Как бы там ни было, животные всегда обладали, до нас, божественным и жертвенным благородством, о котором упоминают все мифологии. Даже убийство на охоте это еще символическое отношение, в противоположность опытному препарированию. Даже одомашнивание животных это еще символическое отношение, в противоположность индустриальному животноводству. Стоит посмотреть только на статус животных в крестьянском обществе. И не нужно было бы путать статус доместикации, предполагающий землю, клан, систему родственных отношений, в которую входят животные, со статусом животного в помещении – единственный вид животных, который остается за пределами резерваций и животноводства – собаки, кошки, птицы, хомяки, целиком окутанные любовью своего хозяина. Путь, который прошли животные, от божественного жертвоприношения до кладбища для собак с соответствующей музыкой, от сакрального вызова до экологической сентиментальности, говорит достаточно о вульгаризации статуса даже человека – что еще раз описывает неожиданную взаимосвязанность обоих.
Особенно наша сентиментальность по отношению к животным является верным знаком презрения, в котором мы их держим. Она пропорциональна этому презрению. Именно по мере его перехода в низший ранг безответственности, нечеловеческого, животное становится достойным человеческого ритуала любви и защиты, все, как и с ребенком, по мере его перехода в более низкий статус невинности и инфантильности. Сентиментальность это лишь бесконечно искаженная форма животности. Расистское сострадание, в которое мы рядим животных до тех пор, пока сами не начинаем их считать сентиментальными.
Те, кто когда-то приносил животных в жертву, не воспринимали их как животных. И даже Средневековье, которое приговаривало их и карало надлежащим образом, было этим ближе к ним, чем мы, кому подобная практика внушает ужас. Они считали их виновными: что значило оказать им честь. Мы же не ставим их ни во что, и именно на таком основании мы оказываемся «человечными» по отношению к ним. Мы больше не приносим их в жертву, мы больше их не наказываем, и мы этим гордимся, но мы их просто одомашнили, хуже: мы создали для них мир, низший расистски, даже более достойный нашей справедливости, нашей любви и социального милосердия, даже более достойный наказания и смерти, но мир экспериментирования и уничтожения, словно скотобойного мяса.
Чудовищность животных сегодня составляет устранение любой жестокости по отношению к ним. За жестокостью жертвоприношения, которая является жестокостью «интимности» (Батай), последовала сентиментальная или экспериментальная жестокость, жестокость дистанцирования.
Чудовищность поменяла смысл.

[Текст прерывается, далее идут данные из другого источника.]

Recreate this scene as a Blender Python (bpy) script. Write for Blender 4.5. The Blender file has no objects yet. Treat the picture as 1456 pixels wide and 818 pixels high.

Первоначальную жестокость животных, объект ужаса и ослепления, но всегда негативную, всегда амбивалентную, также объект обмена и метафоры, в жертвоприношении, в мифологии, в гербовой символике с животными, и даже в наших снах и фантазмах – эту чудовищность, богатую всеми угрозами и метаморфозами, ту, которая тайно присутствует в живой культуре людей и служит формой объединения, мы обменяли ее на зрелищную чудовищность: чудовищность Кинг-Конга, вырванного из своих джунглей и ставшего звездой мюзик-холла. Внезапно, культурный сценарий инвертировался. Когда-то, герой уничтожал зверя, дракона, монстра – и из пролитой крови рождались растения, люди, культура; сегодня животное Кинг-Конг разоряет индустриальные метрополии, освобождает нас от нашей, мертвой, культуры, дабы избавиться от любой реальной чудовищности и порвать с ней (которая выражалась в фильме в примитивном даре женщины). Глубокий соблазн фильма происходит из этой обратимости смысла: вся бесчеловечность перешла на сторону людей, вся человечность перешла на сторону оккупированной животности, и обоюдного соблазна женщины и животного, чудовищного соблазна одного порядка другим, человеческого и животного. Конг умирает за то, что, путем соблазна, снова сделал возможным превращение одного царства в другое, эту кровосмесительную близость, пусть даже никогда не реализованную, но хотя бы, символическим и ритуальным способом, между животными и людьми.